Again, Hoke left a foundation in place before he took his dream job at Michigan. The knock on San Diego State for many years was the Aztecs were soft. No one has accused the Aztecs of being soft since Hoke arrived and left the program in the hands of his promoted defensive coordinator, Rocky Long.

I covered Hoke’s teams in San Diego for the Rivals.com network. He explained on his first national letter-of-intent day at San Diego State that you judge a recruiting class at the end of five years. For example, he pointed out his successful 2008 Ball State team had 19 of 22 recruits who played out their career contributed.

“That’s a great class,” he said of a group that was lightly recruited but were cohesive and became overachievers.

By contrast, Hoke said Michigan’s 1997 recruiting class ranked No. 1 in the nation by some services but suffered from attrition.

“Out of 19 we signed, 10 left before their senior year,” Hoke said. “So you tell me how good that class was.”

Under those recruits, the Wolverines dropped from 12-0 and a national championship in 1997 within a five-year period to 9-3 in 2000 and 8-4 in 2001.

A bad recruiting class appears to have afflicted Michigan’s 2013 roster that Hoke inherited. Michigan signed 22 players in 2009 under Rodriguez and a respectable 16 finished their career (five in four years, 11 in five years), but they weren’t Hoke-type players.
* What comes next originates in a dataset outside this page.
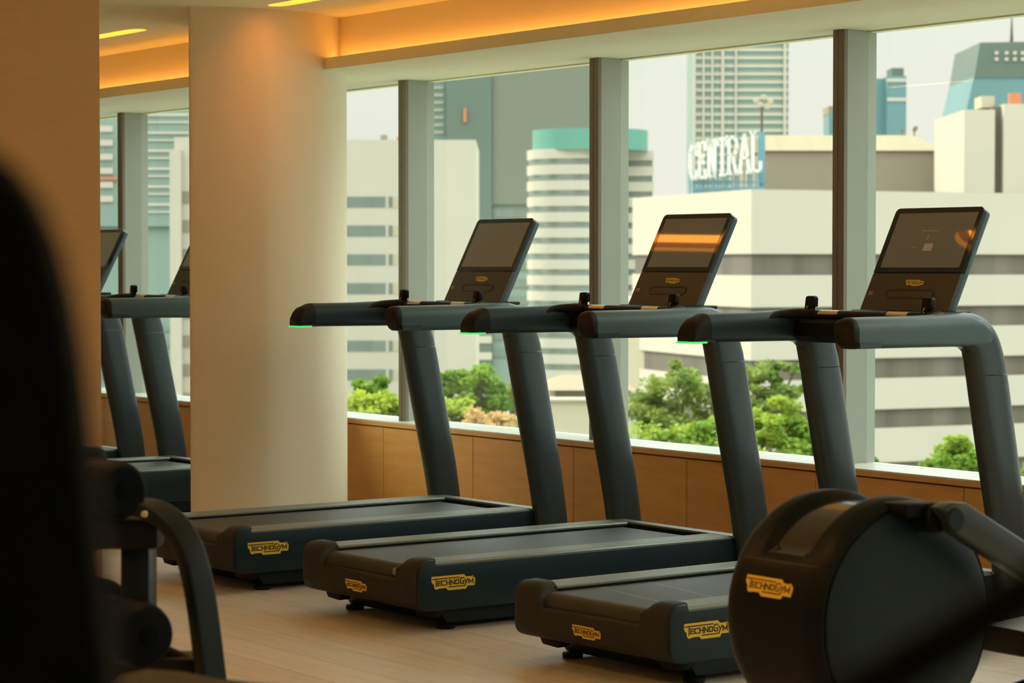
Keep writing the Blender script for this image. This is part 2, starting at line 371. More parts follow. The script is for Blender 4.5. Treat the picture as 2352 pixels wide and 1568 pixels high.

He wants to run a pro-style offense and hasn’t had a quarterback to play the scheme. He doesn’t like the spread offense because the practice time leads to a soft defense. A soft defense certainly defined Michigan last year.

Hoke also was big on building leadership at San Diego State to turn around the culture. As for leadership, the more we learn about Michigan offensive tackle Taylor Lewan, the more there is to question his role in the 7-6 season last year.

Hoke met with the media on Friday and shouldered some of the blame for the leadership deficiencies. That’s a head coach.

“I think I could have been a better leader,” he said. “I just think I should have done a much better job. It goes back to consistency.”

A head coach that turns around a program quickly inherits a roster that matches his personality. Without that, patience is required until the coach finds the right mix. Hoke needed time at Ball State until the needle turned his fifth and six seasons in Muncie, but his San Diego State players bought into him right away.

Something else to point to about Hoke’s 2008 Ball State senior class was an NFL third-round draft pick from the offensive line, Robert Brewster, and a fifth-round draft pick at quarterback, Nate Davis.

That’s better than any draft class Hoke has played with in 2011 and 2012. Taylor Lewan will be a first-round pick from the 2013 season, but Lewan failed to carry the team. And Michigan’s quarterbacks haven’t even sniffed the draft. Denard Robinson had to change positions to get drafted last year.

What? You think Hoke forgot how to coach once he landed his dream job?

Settle down Michigan fans. Otherwise you’re stooping to Alabama and Kentucky levels.